The request – Restate the full listing word for word and leave the pictures out.
^^^^
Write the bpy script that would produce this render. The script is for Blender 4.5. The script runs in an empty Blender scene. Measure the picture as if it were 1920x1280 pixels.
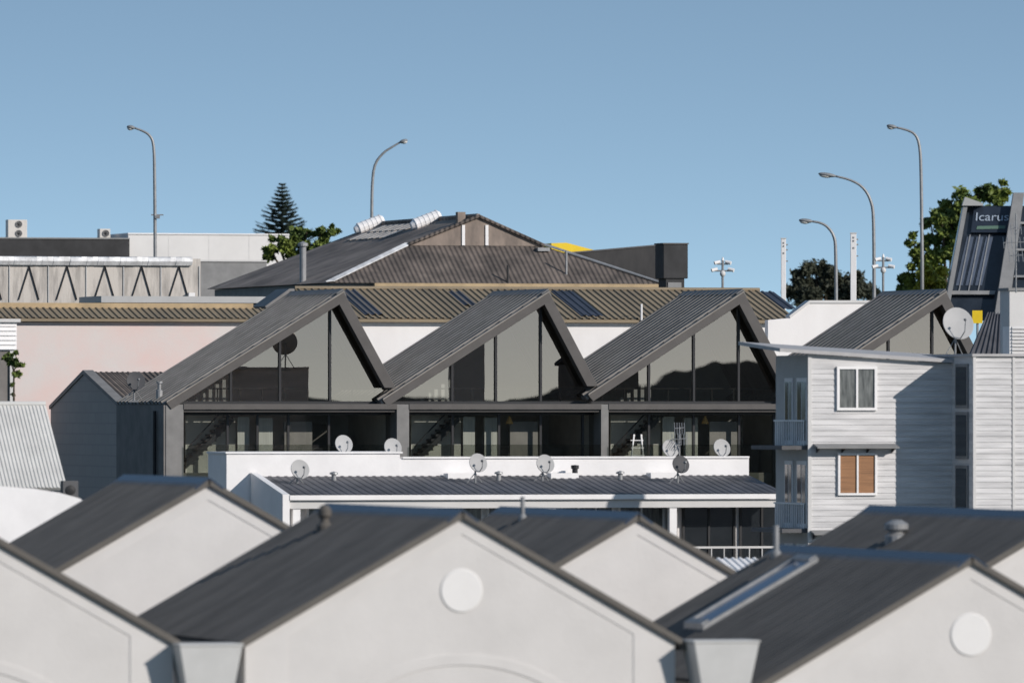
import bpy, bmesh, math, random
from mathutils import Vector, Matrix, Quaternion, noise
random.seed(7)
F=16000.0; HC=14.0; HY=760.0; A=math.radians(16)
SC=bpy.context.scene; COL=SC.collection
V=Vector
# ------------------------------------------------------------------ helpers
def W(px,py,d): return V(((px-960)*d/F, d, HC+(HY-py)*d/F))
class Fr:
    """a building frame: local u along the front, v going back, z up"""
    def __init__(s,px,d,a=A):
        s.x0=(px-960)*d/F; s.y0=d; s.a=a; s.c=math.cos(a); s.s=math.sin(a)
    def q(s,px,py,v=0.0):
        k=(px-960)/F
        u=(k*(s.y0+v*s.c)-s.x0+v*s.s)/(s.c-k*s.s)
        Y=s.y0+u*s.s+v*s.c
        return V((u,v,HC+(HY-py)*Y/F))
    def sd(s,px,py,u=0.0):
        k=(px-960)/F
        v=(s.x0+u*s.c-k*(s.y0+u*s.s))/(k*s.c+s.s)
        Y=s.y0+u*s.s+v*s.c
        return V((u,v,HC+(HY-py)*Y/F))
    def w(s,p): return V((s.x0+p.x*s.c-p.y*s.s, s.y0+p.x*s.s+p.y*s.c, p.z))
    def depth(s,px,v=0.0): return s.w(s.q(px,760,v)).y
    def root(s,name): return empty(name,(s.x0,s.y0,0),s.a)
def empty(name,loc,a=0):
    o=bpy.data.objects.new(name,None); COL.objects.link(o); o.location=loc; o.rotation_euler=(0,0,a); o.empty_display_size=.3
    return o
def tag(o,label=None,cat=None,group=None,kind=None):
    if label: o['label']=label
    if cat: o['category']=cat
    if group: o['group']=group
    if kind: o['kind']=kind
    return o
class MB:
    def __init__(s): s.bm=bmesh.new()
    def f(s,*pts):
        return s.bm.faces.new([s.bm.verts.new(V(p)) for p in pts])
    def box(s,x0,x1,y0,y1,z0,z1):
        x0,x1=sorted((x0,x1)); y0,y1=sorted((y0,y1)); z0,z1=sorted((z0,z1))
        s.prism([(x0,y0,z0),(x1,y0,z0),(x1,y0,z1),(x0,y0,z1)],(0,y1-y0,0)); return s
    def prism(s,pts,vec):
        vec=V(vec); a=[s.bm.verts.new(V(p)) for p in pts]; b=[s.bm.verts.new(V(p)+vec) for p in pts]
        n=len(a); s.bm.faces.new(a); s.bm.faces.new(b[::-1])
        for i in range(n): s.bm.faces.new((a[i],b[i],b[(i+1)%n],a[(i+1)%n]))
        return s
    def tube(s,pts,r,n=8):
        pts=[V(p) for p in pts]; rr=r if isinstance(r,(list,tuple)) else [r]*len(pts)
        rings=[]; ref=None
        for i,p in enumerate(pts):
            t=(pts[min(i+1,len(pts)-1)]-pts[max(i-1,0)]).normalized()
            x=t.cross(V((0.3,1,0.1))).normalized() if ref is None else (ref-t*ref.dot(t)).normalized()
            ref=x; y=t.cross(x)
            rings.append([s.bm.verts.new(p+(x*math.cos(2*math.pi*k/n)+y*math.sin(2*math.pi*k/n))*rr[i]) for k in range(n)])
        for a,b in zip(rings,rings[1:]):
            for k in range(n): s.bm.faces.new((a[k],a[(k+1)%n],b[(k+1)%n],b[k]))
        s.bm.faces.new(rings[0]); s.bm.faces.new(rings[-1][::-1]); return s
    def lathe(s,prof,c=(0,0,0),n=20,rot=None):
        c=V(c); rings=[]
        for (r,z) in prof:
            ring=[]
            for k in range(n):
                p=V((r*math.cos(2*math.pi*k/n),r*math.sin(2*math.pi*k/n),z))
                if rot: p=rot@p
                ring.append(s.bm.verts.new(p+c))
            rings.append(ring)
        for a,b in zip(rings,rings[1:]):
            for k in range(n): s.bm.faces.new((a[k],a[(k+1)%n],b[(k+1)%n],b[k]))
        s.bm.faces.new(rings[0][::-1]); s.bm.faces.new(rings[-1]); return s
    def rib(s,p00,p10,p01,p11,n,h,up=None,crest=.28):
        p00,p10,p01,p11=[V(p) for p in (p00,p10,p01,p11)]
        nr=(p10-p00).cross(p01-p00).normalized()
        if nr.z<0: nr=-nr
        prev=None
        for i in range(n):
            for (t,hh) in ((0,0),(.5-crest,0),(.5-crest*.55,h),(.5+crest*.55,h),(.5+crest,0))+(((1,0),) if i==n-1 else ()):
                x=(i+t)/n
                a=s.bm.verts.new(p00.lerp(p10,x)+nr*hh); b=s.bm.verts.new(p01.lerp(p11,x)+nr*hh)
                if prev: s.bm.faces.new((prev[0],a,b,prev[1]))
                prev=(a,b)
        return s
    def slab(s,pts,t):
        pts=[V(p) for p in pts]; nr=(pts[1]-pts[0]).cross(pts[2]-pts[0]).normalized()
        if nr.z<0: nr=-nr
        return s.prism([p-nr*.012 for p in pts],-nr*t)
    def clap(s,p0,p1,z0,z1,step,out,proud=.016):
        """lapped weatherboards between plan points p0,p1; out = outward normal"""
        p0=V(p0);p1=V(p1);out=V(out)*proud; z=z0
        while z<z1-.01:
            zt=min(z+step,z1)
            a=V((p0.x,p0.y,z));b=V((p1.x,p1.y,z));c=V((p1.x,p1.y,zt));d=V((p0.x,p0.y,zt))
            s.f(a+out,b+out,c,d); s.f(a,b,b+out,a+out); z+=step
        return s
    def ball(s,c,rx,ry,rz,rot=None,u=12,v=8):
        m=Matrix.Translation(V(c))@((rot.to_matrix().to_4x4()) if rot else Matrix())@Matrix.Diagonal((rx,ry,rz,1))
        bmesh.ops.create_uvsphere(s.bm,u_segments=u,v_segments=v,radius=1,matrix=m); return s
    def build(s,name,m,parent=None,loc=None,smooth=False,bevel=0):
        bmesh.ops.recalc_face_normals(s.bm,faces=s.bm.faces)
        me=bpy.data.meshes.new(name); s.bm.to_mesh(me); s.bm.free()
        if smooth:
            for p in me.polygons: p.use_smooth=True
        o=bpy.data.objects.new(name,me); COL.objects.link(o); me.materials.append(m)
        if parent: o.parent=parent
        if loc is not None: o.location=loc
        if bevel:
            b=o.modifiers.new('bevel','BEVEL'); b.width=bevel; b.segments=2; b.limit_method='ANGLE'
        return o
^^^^
Exercise answer –
Write the bpy script that would produce this render. The script is for Blender 4.5. The script runs in an empty Blender scene. Measure the picture as if it were 1920x1280 pixels.
import bpy, bmesh, math, random
from mathutils import Vector, Matrix, Quaternion, noise
random.seed(7)
F=16000.0; HC=14.0; HY=760.0; A=math.radians(16)
SC=bpy.context.scene; COL=SC.collection
V=Vector
# ------------------------------------------------------------------ helpers
def W(px,py,d): return V(((px-960)*d/F, d, HC+(HY-py)*d/F))
class Fr:
    """a building frame: local u along the front, v going back, z up"""
    def __init__(s,px,d,a=A):
        s.x0=(px-960)*d/F; s.y0=d; s.a=a; s.c=math.cos(a); s.s=math.sin(a)
    def q(s,px,py,v=0.0):
        k=(px-960)/F
        u=(k*(s.y0+v*s.c)-s.x0+v*s.s)/(s.c-k*s.s)
        Y=s.y0+u*s.s+v*s.c
        return V((u,v,HC+(HY-py)*Y/F))
    def sd(s,px,py,u=0.0):
        k=(px-960)/F
        v=(s.x0+u*s.c-k*(s.y0+u*s.s))/(k*s.c+s.s)
        Y=s.y0+u*s.s+v*s.c
        return V((u,v,HC+(HY-py)*Y/F))
    def w(s,p): return V((s.x0+p.x*s.c-p.y*s.s, s.y0+p.x*s.s+p.y*s.c, p.z))
    def depth(s,px,v=0.0): return s.w(s.q(px,760,v)).y
    def root(s,name): return empty(name,(s.x0,s.y0,0),s.a)
def empty(name,loc,a=0):
    o=bpy.data.objects.new(name,None); COL.objects.link(o); o.location=loc; o.rotation_euler=(0,0,a); o.empty_display_size=.3
    return o
def tag(o,label=None,cat=None,group=None,kind=None):
    if label: o['label']=label
    if cat: o['category']=cat
    if group: o['group']=group
    if kind: o['kind']=kind
    return o
class MB:
    def __init__(s): s.bm=bmesh.new()
    def f(s,*pts):
        return s.bm.faces.new([s.bm.verts.new(V(p)) for p in pts])
    def box(s,x0,x1,y0,y1,z0,z1):
        x0,x1=sorted((x0,x1)); y0,y1=sorted((y0,y1)); z0,z1=sorted((z0,z1))
        s.prism([(x0,y0,z0),(x1,y0,z0),(x1,y0,z1),(x0,y0,z1)],(0,y1-y0,0)); return s
    def prism(s,pts,vec):
        vec=V(vec); a=[s.bm.verts.new(V(p)) for p in pts]; b=[s.bm.verts.new(V(p)+vec) for p in pts]
        n=len(a); s.bm.faces.new(a); s.bm.faces.new(b[::-1])
        for i in range(n): s.bm.faces.new((a[i],b[i],b[(i+1)%n],a[(i+1)%n]))
        return s
    def tube(s,pts,r,n=8):
        pts=[V(p) for p in pts]; rr=r if isinstance(r,(list,tuple)) else [r]*len(pts)
        rings=[]; ref=None
        for i,p in enumerate(pts):
            t=(pts[min(i+1,len(pts)-1)]-pts[max(i-1,0)]).normalized()
            x=t.cross(V((0.3,1,0.1))).normalized() if ref is None else (ref-t*ref.dot(t)).normalized()
            ref=x; y=t.cross(x)
            rings.append([s.bm.verts.new(p+(x*math.cos(2*math.pi*k/n)+y*math.sin(2*math.pi*k/n))*rr[i]) for k in range(n)])
        for a,b in zip(rings,rings[1:]):
            for k in range(n): s.bm.faces.new((a[k],a[(k+1)%n],b[(k+1)%n],b[k]))
        s.bm.faces.new(rings[0]); s.bm.faces.new(rings[-1][::-1]); return s
    def lathe(s,prof,c=(0,0,0),n=20,rot=None):
        c=V(c); rings=[]
        for (r,z) in prof:
            ring=[]
            for k in range(n):
                p=V((r*math.cos(2*math.pi*k/n),r*math.sin(2*math.pi*k/n),z))
                if rot: p=rot@p
                ring.append(s.bm.verts.new(p+c))
            rings.append(ring)
        for a,b in zip(rings,rings[1:]):
            for k in range(n): s.bm.faces.new((a[k],a[(k+1)%n],b[(k+1)%n],b[k]))
        s.bm.faces.new(rings[0][::-1]); s.bm.faces.new(rings[-1]); return s
    def rib(s,p00,p10,p01,p11,n,h,up=None,crest=.28):
        p00,p10,p01,p11=[V(p) for p in (p00,p10,p01,p11)]
        nr=(p10-p00).cross(p01-p00).normalized()
        if nr.z<0: nr=-nr
        prev=None
        for i in range(n):
            for (t,hh) in ((0,0),(.5-crest,0),(.5-crest*.55,h),(.5+crest*.55,h),(.5+crest,0))+(((1,0),) if i==n-1 else ()):
                x=(i+t)/n
                a=s.bm.verts.new(p00.lerp(p10,x)+nr*hh); b=s.bm.verts.new(p01.lerp(p11,x)+nr*hh)
                if prev: s.bm.faces.new((prev[0],a,b,prev[1]))
                prev=(a,b)
        return s
    def slab(s,pts,t):
        pts=[V(p) for p in pts]; nr=(pts[1]-pts[0]).cross(pts[2]-pts[0]).normalized()
        if nr.z<0: nr=-nr
        return s.prism([p-nr*.012 for p in pts],-nr*t)
    def clap(s,p0,p1,z0,z1,step,out,proud=.016):
        """lapped weatherboards between plan points p0,p1; out = outward normal"""
        p0=V(p0);p1=V(p1);out=V(out)*proud; z=z0
        while z<z1-.01:
            zt=min(z+step,z1)
            a=V((p0.x,p0.y,z));b=V((p1.x,p1.y,z));c=V((p1.x,p1.y,zt));d=V((p0.x,p0.y,zt))
            s.f(a+out,b+out,c,d); s.f(a,b,b+out,a+out); z+=step
        return s
    def ball(s,c,rx,ry,rz,rot=None,u=12,v=8):
        m=Matrix.Translation(V(c))@((rot.to_matrix().to_4x4()) if rot else Matrix())@Matrix.Diagonal((rx,ry,rz,1))
        bmesh.ops.create_uvsphere(s.bm,u_segments=u,v_segments=v,radius=1,matrix=m); return s
    def build(s,name,m,parent=None,loc=None,smooth=False,bevel=0):
        bmesh.ops.recalc_face_normals(s.bm,faces=s.bm.faces)
        me=bpy.data.meshes.new(name); s.bm.to_mesh(me); s.bm.free()
        if smooth:
            for p in me.polygons: p.use_smooth=True
        o=bpy.data.objects.new(name,me); COL.objects.link(o); me.materials.append(m)
        if parent: o.parent=parent
        if loc is not None: o.location=loc
        if bevel:
            b=o.modifiers.new('bevel','BEVEL'); b.width=bevel; b.segments=2; b.limit_method='ANGLE'
        return o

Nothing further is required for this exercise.